The Battle Between Good and Evil. Me vs. an 11 Year Old.
I did not expect to be writing another post so soon. I thought
I would ease my way into it, just share little bits of this and that. Nope, I was
wrong.
Ok… let me say, before I begin my rant, that I genuinely
like children. Newbie’s, eh, they freak me out because I am petrified that I am
going to hold them wrong and their head is going to fall off, but other than
that, I enjoy kids. Kids and animals, seriously, make great little companions,
especially when either belongs to someone else, because then you can give them
back when they cry, are annoying, bark, etc. Anywho… I like kids.
That said, there is one specific child I do not like. We all
know at least one. One little demon child that could possibly have been sent
here from Gatlin, Nebraska (for those of you who don’t get the reference, that’s
where The Children of The Corn live “He who walks behind the rows!”). And as I write
this, I do feel a slight bit of guilt, feeling such an intense dislike of a kid
who is probably 11 or 12, but then I remember how absolutely annoying I find
him.
I don’t know this little boys name. He is the son of the
woman who runs and owns the small cafeteria in my office building, but I know
that when I see him my hair stands up on my neck. How awful am I? I simply
cannot help myself. He is the kind of kid that you want to just say “Really? Are
you truly this annoying? When other customers see him, I KNOW they feel the
same way I do. No normal human could think this kid was witty or amusing, I can
even tell when mom wants him to strike a statue pose and not speak for 3 weeks.
Normally, I try to avoid any and all contact with this kid.
He loves calling me “Ma’am”, which I hate since I am 31 and look younger, you
little shit. I get it, he is being polite, but it irks me to no end. Often he
is in the cafeteria working with his mom. I stopped saying “No school today?” a
few months ago when mom told me he got suspended for drawing a picture of his
teacher with blood coming out of her body. UM, and she showed me. BLOOD coming
out of his teacher. Yeah. And the thing is, this woman is the nicest lady, and I’m
guessing, based on the fact that I’m educated and not from another planet, that
this kid has some social problems, but why does she bring him in to spend the
entire day in that cafeteria annoying every single poor soul that walks in?

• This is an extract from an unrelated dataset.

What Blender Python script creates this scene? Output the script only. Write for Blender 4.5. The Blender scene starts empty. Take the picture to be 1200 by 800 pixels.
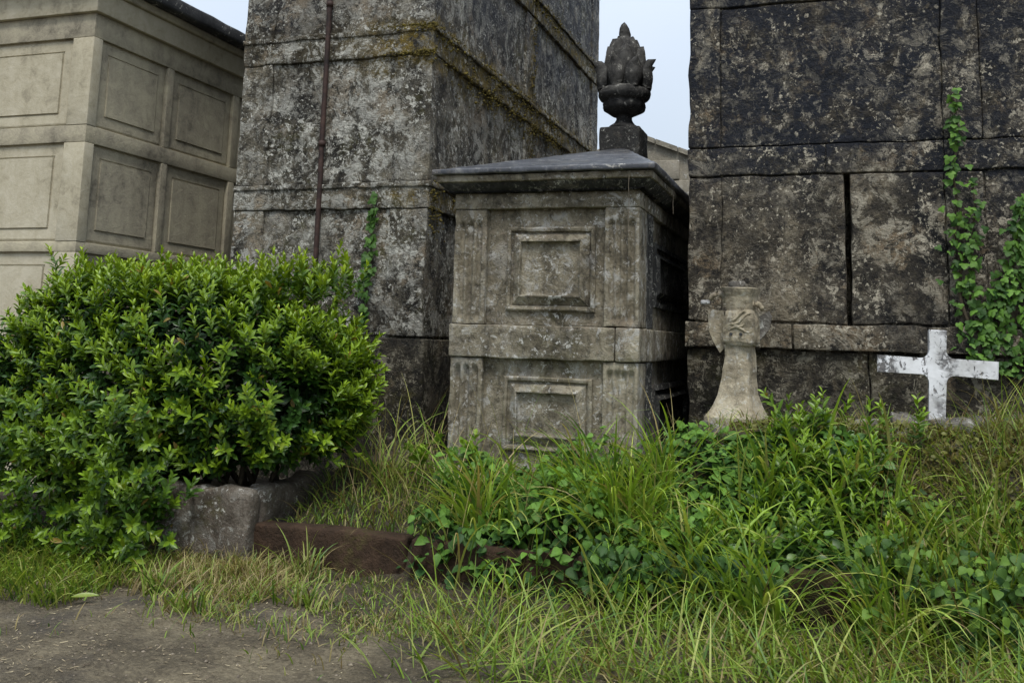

Whyyy can’t I get my 3 eggs in peace?
Which gets me to today. Today when I got down there, I was
the only person in the room with mom and child. He says “Look, there is a penny”.
I look, of course, obvious reaction. Sure enough, no freaking penny. This satisfies
and amuses him so he then says “Look a nickel”. I say “Ha, ha, yeah, I’m not
falling for it” then he proceeds to go on until he reaches $10. $10 is a long
way from a penny; can mom not see I want to rip my own ears off? Please Baby
Jesus, let my eggs cook fast! Then the phone rings and demon spawn answers and
says “What can I get for you sir?” short pause “Oh, sorry, Ma’am”.
Seriously?!? Then he begins his banter
with the Sir/Ma’am on the call. I think to myself I’m in the clear, but no, he
is done just in time to ring me in and wish me a Happy Hanukkah. AHHHHHHHH. God
damn it you little troll. You had to get one last annoying word in, didn’t you?
Well, two can play at this game and it’s on. IT IS SO ON. And I better not find
any corn husks near my car or I swear I’m calling a priest, that is, if I’m not
going to hell for hating a kid first.
Issac from "Children of The Corn". Possible relative of
cafeteria boy,

I'm laughing hysterically right now. Happy Hanukkah.... BAHAHAHAH!